Data for this exercise:
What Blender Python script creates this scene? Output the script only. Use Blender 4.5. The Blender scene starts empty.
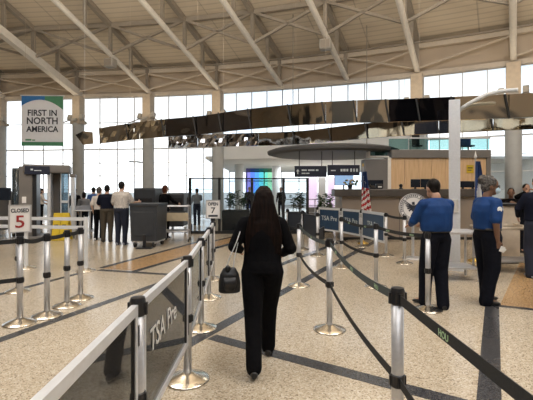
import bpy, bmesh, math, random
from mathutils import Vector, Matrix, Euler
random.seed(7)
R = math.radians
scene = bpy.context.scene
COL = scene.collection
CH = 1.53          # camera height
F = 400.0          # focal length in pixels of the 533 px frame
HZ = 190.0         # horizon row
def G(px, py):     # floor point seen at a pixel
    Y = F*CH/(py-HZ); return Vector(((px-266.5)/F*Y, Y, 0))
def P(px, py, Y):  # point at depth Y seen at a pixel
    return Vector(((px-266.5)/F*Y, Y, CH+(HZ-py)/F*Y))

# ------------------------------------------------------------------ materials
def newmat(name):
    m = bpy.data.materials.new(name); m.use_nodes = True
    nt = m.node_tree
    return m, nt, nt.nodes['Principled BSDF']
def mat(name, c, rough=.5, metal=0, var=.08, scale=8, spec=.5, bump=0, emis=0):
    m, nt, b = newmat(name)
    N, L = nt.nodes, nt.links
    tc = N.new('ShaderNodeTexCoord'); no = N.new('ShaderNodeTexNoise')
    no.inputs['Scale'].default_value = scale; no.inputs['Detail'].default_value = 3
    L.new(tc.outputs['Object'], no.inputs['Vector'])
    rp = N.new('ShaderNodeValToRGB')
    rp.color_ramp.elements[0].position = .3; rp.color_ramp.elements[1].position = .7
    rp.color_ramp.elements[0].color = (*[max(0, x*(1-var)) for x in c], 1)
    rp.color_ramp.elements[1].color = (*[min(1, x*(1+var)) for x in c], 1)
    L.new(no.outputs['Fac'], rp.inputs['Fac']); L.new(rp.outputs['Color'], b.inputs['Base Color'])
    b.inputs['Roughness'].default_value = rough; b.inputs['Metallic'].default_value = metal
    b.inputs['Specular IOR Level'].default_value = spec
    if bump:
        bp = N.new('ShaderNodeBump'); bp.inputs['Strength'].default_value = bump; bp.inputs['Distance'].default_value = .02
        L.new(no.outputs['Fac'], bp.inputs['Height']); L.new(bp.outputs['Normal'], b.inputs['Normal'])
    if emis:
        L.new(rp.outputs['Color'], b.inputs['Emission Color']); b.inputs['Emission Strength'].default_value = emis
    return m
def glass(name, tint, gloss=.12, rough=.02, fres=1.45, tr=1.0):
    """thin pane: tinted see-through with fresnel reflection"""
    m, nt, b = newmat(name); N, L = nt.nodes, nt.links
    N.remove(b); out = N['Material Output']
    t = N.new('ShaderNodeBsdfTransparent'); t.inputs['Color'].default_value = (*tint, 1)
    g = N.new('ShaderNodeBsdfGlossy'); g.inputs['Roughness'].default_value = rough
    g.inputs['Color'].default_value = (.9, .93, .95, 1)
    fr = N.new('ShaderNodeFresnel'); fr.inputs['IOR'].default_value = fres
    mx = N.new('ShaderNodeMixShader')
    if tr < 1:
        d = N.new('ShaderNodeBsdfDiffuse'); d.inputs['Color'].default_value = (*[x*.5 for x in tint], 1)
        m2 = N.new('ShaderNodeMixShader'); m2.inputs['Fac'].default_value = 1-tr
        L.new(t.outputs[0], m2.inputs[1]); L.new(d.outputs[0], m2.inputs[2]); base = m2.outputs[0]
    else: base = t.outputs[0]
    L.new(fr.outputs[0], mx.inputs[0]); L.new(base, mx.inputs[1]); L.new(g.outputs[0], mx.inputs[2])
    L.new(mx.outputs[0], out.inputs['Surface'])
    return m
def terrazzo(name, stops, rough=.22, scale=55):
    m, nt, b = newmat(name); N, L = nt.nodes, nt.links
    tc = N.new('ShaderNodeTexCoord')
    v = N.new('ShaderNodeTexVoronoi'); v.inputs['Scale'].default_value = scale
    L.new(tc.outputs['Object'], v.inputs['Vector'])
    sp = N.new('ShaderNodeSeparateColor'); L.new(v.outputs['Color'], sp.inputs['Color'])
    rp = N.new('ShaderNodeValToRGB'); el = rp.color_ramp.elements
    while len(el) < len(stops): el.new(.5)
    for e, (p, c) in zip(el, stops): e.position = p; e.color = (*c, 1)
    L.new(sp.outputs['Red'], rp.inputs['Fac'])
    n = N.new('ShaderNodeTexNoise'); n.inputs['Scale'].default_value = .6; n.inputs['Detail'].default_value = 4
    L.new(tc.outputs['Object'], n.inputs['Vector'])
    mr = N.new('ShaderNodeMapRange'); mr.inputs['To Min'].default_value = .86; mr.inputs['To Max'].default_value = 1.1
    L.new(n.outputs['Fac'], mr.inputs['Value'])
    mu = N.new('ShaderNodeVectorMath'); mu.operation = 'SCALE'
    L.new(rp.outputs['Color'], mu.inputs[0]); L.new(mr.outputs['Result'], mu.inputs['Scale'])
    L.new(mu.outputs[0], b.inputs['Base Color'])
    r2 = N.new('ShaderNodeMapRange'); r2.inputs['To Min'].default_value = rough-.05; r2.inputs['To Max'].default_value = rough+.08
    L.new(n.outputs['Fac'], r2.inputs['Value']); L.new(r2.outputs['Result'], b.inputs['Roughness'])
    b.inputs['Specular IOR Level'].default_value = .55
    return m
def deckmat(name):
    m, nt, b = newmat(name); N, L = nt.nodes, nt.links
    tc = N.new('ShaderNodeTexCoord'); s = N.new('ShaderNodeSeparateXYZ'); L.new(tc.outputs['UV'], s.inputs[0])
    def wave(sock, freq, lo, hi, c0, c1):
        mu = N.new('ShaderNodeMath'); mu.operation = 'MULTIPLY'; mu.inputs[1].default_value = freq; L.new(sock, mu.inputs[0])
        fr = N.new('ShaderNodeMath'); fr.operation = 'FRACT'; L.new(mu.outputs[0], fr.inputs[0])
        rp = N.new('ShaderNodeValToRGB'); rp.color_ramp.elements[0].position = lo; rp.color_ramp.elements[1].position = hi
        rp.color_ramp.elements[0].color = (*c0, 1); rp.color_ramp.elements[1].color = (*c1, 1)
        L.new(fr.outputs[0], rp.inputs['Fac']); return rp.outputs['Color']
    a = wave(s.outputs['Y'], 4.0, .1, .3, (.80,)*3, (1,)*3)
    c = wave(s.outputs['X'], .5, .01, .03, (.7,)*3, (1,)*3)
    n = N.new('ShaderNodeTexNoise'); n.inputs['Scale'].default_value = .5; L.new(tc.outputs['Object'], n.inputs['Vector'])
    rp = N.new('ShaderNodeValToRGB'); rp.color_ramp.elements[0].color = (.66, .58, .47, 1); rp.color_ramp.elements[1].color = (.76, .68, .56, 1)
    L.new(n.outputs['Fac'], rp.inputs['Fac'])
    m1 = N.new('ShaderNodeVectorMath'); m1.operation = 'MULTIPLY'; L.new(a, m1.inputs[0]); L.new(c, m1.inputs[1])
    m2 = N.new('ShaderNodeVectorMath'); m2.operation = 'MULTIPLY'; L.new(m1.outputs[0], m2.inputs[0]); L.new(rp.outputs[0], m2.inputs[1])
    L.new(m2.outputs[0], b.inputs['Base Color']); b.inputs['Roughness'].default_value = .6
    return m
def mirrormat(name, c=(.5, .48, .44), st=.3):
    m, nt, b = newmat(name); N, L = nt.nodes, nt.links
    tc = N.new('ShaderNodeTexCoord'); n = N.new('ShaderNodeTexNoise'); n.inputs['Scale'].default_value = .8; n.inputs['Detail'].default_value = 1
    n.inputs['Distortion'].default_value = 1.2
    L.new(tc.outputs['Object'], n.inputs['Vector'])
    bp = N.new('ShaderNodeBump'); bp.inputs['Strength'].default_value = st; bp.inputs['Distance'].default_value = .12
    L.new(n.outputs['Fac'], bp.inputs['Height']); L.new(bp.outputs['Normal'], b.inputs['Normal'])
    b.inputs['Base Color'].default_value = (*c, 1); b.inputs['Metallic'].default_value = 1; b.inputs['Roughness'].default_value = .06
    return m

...

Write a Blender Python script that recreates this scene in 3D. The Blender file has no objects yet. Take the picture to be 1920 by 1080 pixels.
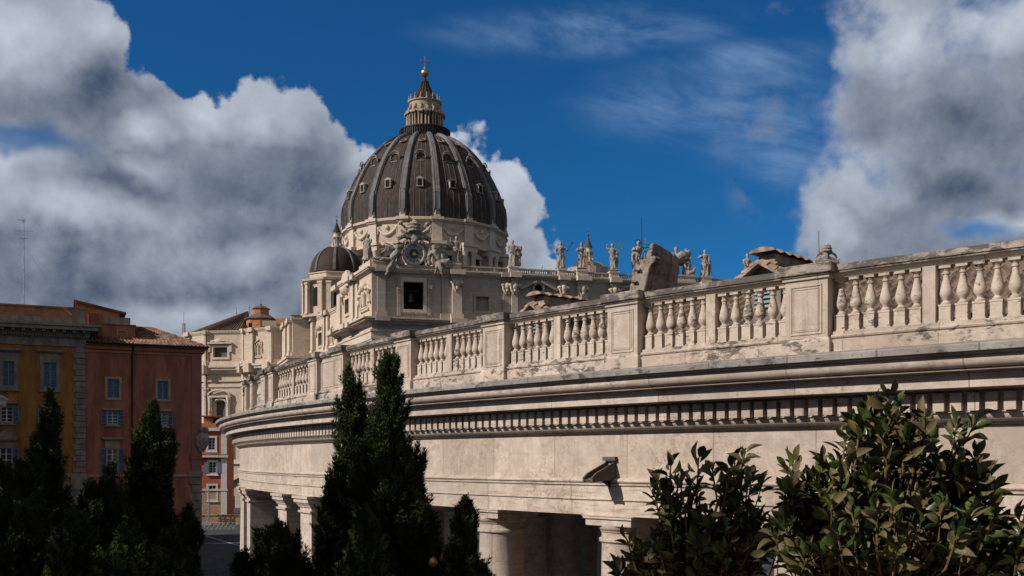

Objective:
Search the entries for the word "pixels" and copy every line that has it.

Full solution:
F = 400.0          # focal length in pixels of the 533 px frame
Write a Blender Python script that recreates this scene in 3D. The Blender file has no objects yet. Take the picture to be 1920 by 1080 pixels.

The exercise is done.